Between 1 million and 6 million children in the U.S. are being reared by committed lesbian or gay couples, she says. Children being raised by same-sex parents were either born to a heterosexual couple, adopted, or conceived through artificial insemination.
Children growing up in same-sex parental households do not have differences in self-esteem, gender identity, or emotional problems from children growing up in heterosexual parent homes.
It has been my experience as a teacher that same-sex parents offer their children stable, loving and supportive homes. I’ve found that they are involved in their children’s school activities and are the parents I can count on to volunteer. I can count on their children’s homework to be completed and to make consistent gains throughout the school year.
I’ve observed many parenting styles. Typically, parents fall into the following categories; helicopter, drill sergeant, laissez-fairee and consultant parents. The helicopter parent “hovers” and is overly fearful his/her child will experience failure.

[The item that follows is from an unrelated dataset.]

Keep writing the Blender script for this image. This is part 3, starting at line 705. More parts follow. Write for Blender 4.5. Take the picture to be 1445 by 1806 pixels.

They are always close at hand and are the ones who will do their child’s homework for them. Studies show that children who grow up with helicopter parents often suffer from low self esteem and have a “I can’t do it myself outlook on life.” The drill sergeant parent barks out orders and threatens consequences but rarely follows through. Their children learn quickly to avoid interactions with authorities and they don’t put very much effort toward chores, homework and don’t take on responsibilities. The laissez-fairee parent has few rules. They are not involved and the child learns they are on their own. The last parenting style is the consultant. This parent is involved but, allows the child to develop his/her own identity. The consultant is there to offer support and exhibits confidence in the child to; with help, make the right decisions. These parents have sensible rules with consequences and make sure their children follow through with their responsibilities.
It has been my experience that same-sex parents fall into the consultant parenting style more often than heterosexual parents.

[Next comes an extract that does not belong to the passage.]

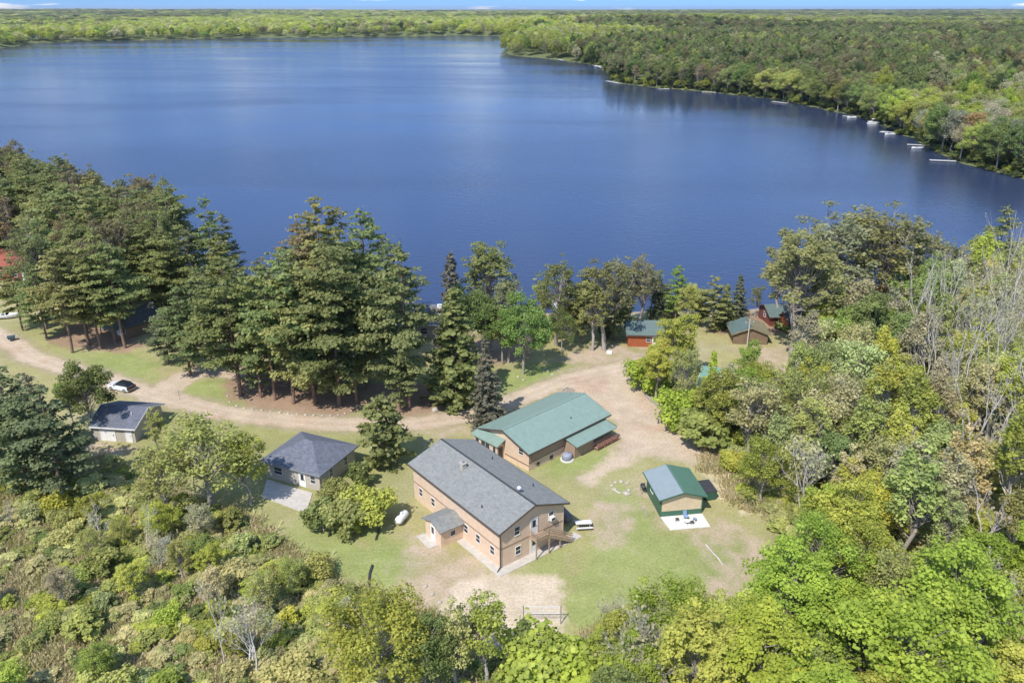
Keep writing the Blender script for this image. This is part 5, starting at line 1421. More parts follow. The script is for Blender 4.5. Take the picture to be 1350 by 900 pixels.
# teal canopy of a boat lift at the shore
def boat_lift(px, py, label):
    x, y = G(px, py, LZ)
    r = empty('boat_lift', (x, y, LZ), R(10), label, 'boat lift')
    mb = MB(); n = 8; sec = [(-1.7 + 3.4 * i / n, 2.6 + .75 * math.sin(PI * i / n)) for i in range(n + 1)]
    pts = [(u, -3, v) for u, v in sec] + [(u, 3, v) for u, v in sec] + [(u, -3, v - .06) for u, v in sec] + [(u, 3, v - .06) for u, v in sec]; m_ = n + 1
    fs = [(i, i + 1, m_ + i + 1, m_ + i) for i in range(n)] + [(2 * m_ + i, 3 * m_ + i, 3 * m_ + i + 1, 2 * m_ + i + 1) for i in range(n)] + [(i, 2 * m_ + i, 2 * m_ + i + 1, i + 1) for i in range(n)] + [(m_ + i, m_ + i + 1, 3 * m_ + i + 1, 3 * m_ + i) for i in range(n)]
    mb.poly(pts, fs); mb.build('canopy', pmat('teal_canvas', (.16, .36, .34), .7, .08), r)
    for sx in (-1, 1):
        for sy in (-1, 1):
            mb = MB(); mb.tube((sx * 1.6, sy * 2.6, -1.6), (sx * 1.6, sy * 2.6, 2.65), .06); mb.build('post', M_WHITE_METAL, r)
    mb = MB()
    for sy in (-1, 1): mb.beam((-1.6, sy * 2.6, .6), (1.6, sy * 2.6, .6), .1)
    for sx in (-1, 1): mb.beam((sx * 1.6, -2.6, .6), (sx * 1.6, 2.6, .6), .1)
    mb.build('cradle', M_WHITE_METAL, r)
boat_lift(788, 396, 'boat lift with teal canopy at the waterline behind the red pines')

# ---- docks and boats
def hull(mb, L, Wd, Hh, z0=0.0, n=9):
    """open-topped boat hull, bow to +y"""
    secs = []
    for i in range(n):
        t = i / (n - 1); y = -L / 2 + L * t
        w = Wd / 2 * (1 if t < .5 else math.cos((t - .5) * PI * .98)) * (.92 + .08 * t); w = max(w, .02)
        rise = .25 * max(0, t - .6) ** 1.5 * Hh * 4
        secs.append([(-w, y, z0 + Hh + rise), (-w * .8, y, z0 + Hh * .35 + rise * .5), (0, y, z0 + rise * .9), (w * .8, y, z0 + Hh * .35 + rise * .5), (w, y, z0 + Hh + rise)])
    pts = [p for s in secs for p in s]
    inner = [(x * .9, y * .97, z - .02 if abs(x) > 1 else z + .08) for x, y, z in pts]
    fs = []
    for i in range(n - 1):
        for k in range(4): fs.append((i * 5 + k, (i + 1) * 5 + k, (i + 1) * 5 + k + 1, i * 5 + k + 1))
    m_ = len(pts)
    fs += [tuple(j + m_ for j in f[::-1]) for f in fs]
    for i in range(n - 1): fs += [(i * 5, i * 5 + m_, (i + 1) * 5 + m_, (i + 1) * 5), (i * 5 + 4, (i + 1) * 5 + 4, (i + 1) * 5 + 4 + m_, i * 5 + 4 + m_)]
    fs += [(0, 1, 2, 3, 4), tuple(m_ + j for j in (4, 3, 2, 1, 0))]
    mb.poly([p for p in pts] + inner, fs)
def motorboat(x, y, rz, label, z=None, L=5.2, name='motorboat', m=None, group=None):
    r = empty(name, (x, y, LZ - .12 if z is None else z), rz, label, 'boat', group)
    mb = MB(); hull(mb, L, 2.0, .75); mb.build('hull', m or M_WHITE, r, smooth_=False)
    mb = MB(); mb.box(-.75, .75, -.9, -.5, .35, .72); mb.build('seat', M_GREYTRIM, r); mb = MB(); mb.box(-.75, .75, -1.9, -1.5, .35, .72); mb.build('seat', M_GREYTRIM, r)
    mb = MB(); mb.poly([(-.7, .5, .7), (.7, .5, .7), (.62, .25, 1.15), (-.62, .25, 1.15), (-.7, .54, .7), (.7, .54, .7), (.62, .29, 1.15), (-.62, .29, 1.15)], [(0, 1, 2, 3), (7, 6, 5, 4), (0, 4, 5, 1), (1, 5, 6, 2), (2, 6, 7, 3), (3, 7, 4, 0)]); mb.build('windscreen', M_GLASS, r)
    mb = MB(); mb.box(-.2, .2, -L / 2 - .35, -L / 2, .5, 1.1); mb.box(-.06, .06, -L / 2 - .25, -L / 2 - .1, -.3, .5); mb.build('outboard_motor', M_DARK, r, bevel=.03)
    return r
def pontoon(x, y, rz, label, canopy=True):
    r = empty('pontoon_boat', (x, y, LZ), rz, label, 'boat')
    for sx in (-1, 1):
        mb = MB(); mb.lathe([(.02, -3.6), (.3, -3.3), (.32, 3.0), (.2, 3.5), (.02, 3.7)], (sx * .95, 0, .05), 12, axis='Y'); mb.build('pontoon', M_WHITE_METAL, r, smooth_=True)
    mb = MB(); mb.box(-1.3, 1.3, -3.4, 3.3, .36, .46); mb.build('deck', M_GREYTRIM, r)
    mb = MB()
    for sx in (-1, 1): mb.box(sx * 1.28 - .03, sx * 1.28 + .03, -3.3, 3.2, .5, 1.15)
    mb.box(-1.28, 1.28, 3.17, 3.23, .5, 1.15); mb.box(-1.28, -.4, -3.3, -3.24, .5, 1.15); mb.build('side_panel', M_WHITE, r)
    for sy in (-1.9, 1.4):
        mb = MB(); mb.box(-1.2, -.6, sy, sy + 1.5, .5, .95); mb.box(-1.22, -1.05, sy, sy + 1.5, .95, 1.25); mb.build('bench_seat', M_WHITE, r, bevel=.04)
    if canopy:
        mb = MB(); mb.box(-1.35, 1.35, -2.2, 1.4, 2.45, 2.6); mb.build('canopy', M_WHITE, r, bevel=.06)
        for sx in (-1, 1):
            for yy in (-2, 1.2):
                mb = MB(); mb.tube((sx * 1.25, yy, 1.1), (sx * 1.25, yy, 2.5), .03, n=6); mb.build('canopy_pole', M_WHITE_METAL, r)
    return r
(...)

Many same-sex couples wait a very long time to bring children into their lives. They are mature and prepared to be parents. They take the time to learn about being a parent. They often feel they are under scrutiny and take great pains to get it right.
Researchers looked at information gleaned from 15 studies on more than 500 children, evaluating possible stigma, teasing and social isolation, adjustment and self-esteem, opposite gender role models, sexual orientation, and strengths.
Studies from 1981 to 1994, including 260 children reared by either heterosexual mothers or same-sex mothers after divorce, found no differences in intelligence, type or prevalence of psychiatric disorders, self-esteem, well-being, peer relationships, couple relationships, or parental stress.
"Some studies showed that single heterosexual parents' children have more difficulties than children who have parents of the same sex," Perrin says. "They did better in discipline, self-esteem, and had less psychosocial difficulties at home
The children of same-sex couples are happy, well-adjusted and confident. Children of same-sex parents do as well as children whose parents are heterosexual in every way.